大泣きしたけど、何かが足りない・・・と言うか・・・う〜む。 2003年7月17日劇場鑑賞
ねこすけ

**ネタバレ注意**
映画を見終った人むけのレビューです。

これ以降の文章には映画の内容に関する重要な情報が書かれています。
まだ映画を見ていない人がみると映画の面白さを損なうことがありますのでご注意下さい。







バイオリンがやたら上手い少年と、その親父。田舎町で細々と暮らして貯めた金を持って、いざ北京へ。いい先生を見つけて成功させたい親父と、遊びたい(?)エロ息子。息子は反抗しながらも、次第に親父の愛に気付いていく・・・が、俺は捨て子だったのか!?って話(なんか違)
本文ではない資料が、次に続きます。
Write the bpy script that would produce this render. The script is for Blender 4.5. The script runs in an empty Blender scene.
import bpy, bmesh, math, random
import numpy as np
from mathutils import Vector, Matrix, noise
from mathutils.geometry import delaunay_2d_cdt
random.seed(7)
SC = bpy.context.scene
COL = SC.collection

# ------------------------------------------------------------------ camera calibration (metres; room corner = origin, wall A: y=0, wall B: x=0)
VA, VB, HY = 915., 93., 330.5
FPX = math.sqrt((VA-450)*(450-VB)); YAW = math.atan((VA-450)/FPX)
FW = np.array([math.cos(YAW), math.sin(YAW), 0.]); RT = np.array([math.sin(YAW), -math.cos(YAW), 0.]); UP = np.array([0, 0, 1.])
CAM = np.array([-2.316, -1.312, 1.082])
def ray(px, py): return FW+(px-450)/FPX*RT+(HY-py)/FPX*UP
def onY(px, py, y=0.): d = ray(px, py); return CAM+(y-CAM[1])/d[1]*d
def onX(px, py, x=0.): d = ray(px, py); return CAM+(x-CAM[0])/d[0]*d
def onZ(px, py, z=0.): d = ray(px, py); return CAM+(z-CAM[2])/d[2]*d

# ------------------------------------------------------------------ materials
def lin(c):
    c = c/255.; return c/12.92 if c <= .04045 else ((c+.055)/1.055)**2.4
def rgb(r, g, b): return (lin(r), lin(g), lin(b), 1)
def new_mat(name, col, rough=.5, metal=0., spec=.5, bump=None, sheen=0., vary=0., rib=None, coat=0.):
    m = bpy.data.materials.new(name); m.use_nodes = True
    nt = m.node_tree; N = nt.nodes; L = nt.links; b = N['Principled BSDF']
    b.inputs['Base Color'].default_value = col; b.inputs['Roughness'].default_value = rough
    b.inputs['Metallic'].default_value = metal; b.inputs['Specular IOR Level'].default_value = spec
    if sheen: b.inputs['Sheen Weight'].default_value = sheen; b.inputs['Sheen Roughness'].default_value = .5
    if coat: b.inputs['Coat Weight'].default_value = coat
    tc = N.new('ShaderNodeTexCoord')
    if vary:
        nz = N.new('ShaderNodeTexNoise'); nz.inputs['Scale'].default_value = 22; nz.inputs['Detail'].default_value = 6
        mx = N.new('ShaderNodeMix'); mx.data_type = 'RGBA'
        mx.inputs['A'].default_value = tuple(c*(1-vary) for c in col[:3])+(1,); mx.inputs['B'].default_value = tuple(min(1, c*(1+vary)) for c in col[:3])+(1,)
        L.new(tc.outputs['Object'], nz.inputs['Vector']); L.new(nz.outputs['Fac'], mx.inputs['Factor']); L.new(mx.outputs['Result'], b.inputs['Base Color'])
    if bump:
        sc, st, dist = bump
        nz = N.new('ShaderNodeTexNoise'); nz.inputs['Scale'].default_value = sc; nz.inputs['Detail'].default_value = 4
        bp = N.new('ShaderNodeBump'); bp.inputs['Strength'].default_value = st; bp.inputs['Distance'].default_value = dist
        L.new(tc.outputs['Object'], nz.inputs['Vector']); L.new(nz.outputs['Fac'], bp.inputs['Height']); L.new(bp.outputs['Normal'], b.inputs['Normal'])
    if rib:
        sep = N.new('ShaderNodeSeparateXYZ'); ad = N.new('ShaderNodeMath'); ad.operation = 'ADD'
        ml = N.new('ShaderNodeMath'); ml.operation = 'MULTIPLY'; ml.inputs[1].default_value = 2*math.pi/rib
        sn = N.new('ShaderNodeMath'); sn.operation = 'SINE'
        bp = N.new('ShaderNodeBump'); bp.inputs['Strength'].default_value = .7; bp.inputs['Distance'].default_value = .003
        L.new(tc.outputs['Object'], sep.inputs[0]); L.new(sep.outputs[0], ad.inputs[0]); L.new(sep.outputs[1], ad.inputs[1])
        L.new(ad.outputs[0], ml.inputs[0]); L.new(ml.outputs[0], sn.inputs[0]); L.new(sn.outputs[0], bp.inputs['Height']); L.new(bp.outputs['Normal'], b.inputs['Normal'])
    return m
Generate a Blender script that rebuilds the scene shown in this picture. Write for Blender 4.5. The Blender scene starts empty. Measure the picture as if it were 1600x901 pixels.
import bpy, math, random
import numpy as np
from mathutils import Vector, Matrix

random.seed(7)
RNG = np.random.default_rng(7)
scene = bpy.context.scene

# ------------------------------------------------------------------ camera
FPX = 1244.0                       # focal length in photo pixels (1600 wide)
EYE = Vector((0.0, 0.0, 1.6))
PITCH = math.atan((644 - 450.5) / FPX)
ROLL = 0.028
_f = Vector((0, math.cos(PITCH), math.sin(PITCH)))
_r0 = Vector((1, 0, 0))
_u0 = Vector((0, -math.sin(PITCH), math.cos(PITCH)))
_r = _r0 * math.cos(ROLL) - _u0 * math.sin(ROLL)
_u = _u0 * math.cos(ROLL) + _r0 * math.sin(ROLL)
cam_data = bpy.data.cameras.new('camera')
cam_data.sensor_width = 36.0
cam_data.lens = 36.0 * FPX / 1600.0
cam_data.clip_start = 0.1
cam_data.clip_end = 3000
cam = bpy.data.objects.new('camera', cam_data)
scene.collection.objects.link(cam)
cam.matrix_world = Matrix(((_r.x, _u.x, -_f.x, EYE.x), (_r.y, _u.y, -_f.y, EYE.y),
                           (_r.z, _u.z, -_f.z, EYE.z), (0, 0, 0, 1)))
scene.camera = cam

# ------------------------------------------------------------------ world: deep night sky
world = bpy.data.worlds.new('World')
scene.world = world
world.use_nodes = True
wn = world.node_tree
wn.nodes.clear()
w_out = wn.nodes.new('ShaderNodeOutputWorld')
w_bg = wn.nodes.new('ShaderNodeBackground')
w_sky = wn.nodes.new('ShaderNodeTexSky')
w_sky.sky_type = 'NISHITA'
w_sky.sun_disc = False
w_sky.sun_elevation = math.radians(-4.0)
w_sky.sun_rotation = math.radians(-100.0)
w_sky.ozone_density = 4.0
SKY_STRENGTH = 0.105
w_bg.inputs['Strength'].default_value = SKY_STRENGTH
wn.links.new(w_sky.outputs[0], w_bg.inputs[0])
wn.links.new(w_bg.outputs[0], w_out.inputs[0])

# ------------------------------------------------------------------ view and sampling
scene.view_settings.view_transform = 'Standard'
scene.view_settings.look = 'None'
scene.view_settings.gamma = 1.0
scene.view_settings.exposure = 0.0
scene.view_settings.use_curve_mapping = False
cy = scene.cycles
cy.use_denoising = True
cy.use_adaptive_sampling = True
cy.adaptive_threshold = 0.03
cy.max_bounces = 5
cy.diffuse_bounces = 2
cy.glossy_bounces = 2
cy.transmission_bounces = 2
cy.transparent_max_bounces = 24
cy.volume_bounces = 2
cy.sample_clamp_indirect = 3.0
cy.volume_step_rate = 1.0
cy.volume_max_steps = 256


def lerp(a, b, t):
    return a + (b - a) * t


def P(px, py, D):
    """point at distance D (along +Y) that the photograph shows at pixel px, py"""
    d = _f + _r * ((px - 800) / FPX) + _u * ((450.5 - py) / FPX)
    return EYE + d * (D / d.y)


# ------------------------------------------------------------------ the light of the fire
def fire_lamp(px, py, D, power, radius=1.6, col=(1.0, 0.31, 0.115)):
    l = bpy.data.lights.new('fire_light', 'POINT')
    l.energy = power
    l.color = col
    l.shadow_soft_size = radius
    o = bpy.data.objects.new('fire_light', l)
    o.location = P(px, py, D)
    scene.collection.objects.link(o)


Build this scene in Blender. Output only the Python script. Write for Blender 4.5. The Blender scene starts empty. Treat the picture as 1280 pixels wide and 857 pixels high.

なんつーか、田舎のダメダメ(社会的地位と言う意味での)のおやじさんが息子の為に必死に働く姿がここまで説得力あるのは、中国だから(偏見?)だろうか。田舎と北京、と言う会とのギャップ。親父のダサい服装等から、どれだけ親父が必死に息子の為に働いているか、と親父の素朴な優しさが見えてくる。田舎と北京の町並みの描写のギャップが、親父の「息子の為に必死に働く頑張り」を上手く描写している。でも、何よりも息子と親父のギャップが見事。冷静な息子に対して落ち着かない親父、このギャップ(実はこれは、息子が捨て子、と言う事実への伏線なんだけど)があるから、意見の対立からラストへ繋がる訳だ。

劇中、二度ほど泣きじゃくり、親父と息子の絆に涙が止まらなかった。とにかく、息子が遊び回ってる間にも親父は必死に働いて金を作って、とにかく息子の為に貯める、と言う姿に俺は心を打たれた。これは万国共通のものだろう。親父の思いは唯一つ、「息子に成功して欲しい」。それが拾った子供であるにしても・・・。

正直、ラスト付近までは★5をつけても問題ないと思っていた。演出も手堅く見せて泣かせ、親子の対立を通してラストに持っていく王道演出。とにかく親父の切実な思いと、それに反抗しながらも親父の気持ちを理解していく息子のには涙が止まらなかったが、ラストで親父が息子を拾ったシーンがオーバーラップ(?)する辺りで俺は気付いた。この映画のストーリーがどこにでもある物なのだ、と。

映画を見終わって、あれだけ泣いたのに何かが足りずどこか消化不良であった。描くべき物をきちんと描き出し、映画全体を通して見ても特に問題は見付からないが、ただ一つ、プロットがどこにでもありそうなのだ。「拾った子供の側にはバイオリン。育てるとバイオリンの天才に成長」。

上にも書いたが、「ダメダメ親父が息子の為に必死に働く姿は中国だからこそ説得力がある」(かなりの偏見かもしれないが)と書いている通りで、それを上手く描き出す事によってありふれたプロットが見事な映画に昇華している。確かにその手腕は評価すべき所であるのだ。だが、何か一つ心に訴えるものが足りない。恐らくプロットのせいではない。ラストシーンでも、技術的な不足でもない。だが、何か心に響いてくるものが一つ欠けている気がする。

しかし、十分見事な作品。特に文句をつけるべき箇所も無く、ラストシーンの駅でバイオリンを親父の前で演奏する息子(考えてみれば、劇中でバイオリンを親父の目の前でマトモに演奏していないような気が・・・)の姿に、父親の深い愛、息子の深い愛を感じ、映画が終わった時思わず拍手をしそうになったのは言うまでも無い。おまけに、息子を通してあの女性を素直にさせたり(最初と最後の部屋の描写の違い)、先生を素直にさせたり、とおまけまでつけてくれる。だからラストシーンは心温まるのだが・・・何も全員(つーても親父、おねーさん、ひねくれ先生の三人だけだけど)揃える必要性も無いような気もせんでもないが・・・。まぁ良い作品でした、と言う感じの映画。

しかし、この素朴で息子の成功だけを切実に願っている親父の姿は、安っぽいプロットでもメチャクチャ心に響きます。

ま、地味に泣かせてくれる映画って感じかね。もう少しひねって欲しい。これじゃマジ三文プロットだよ。よって★一つ減点。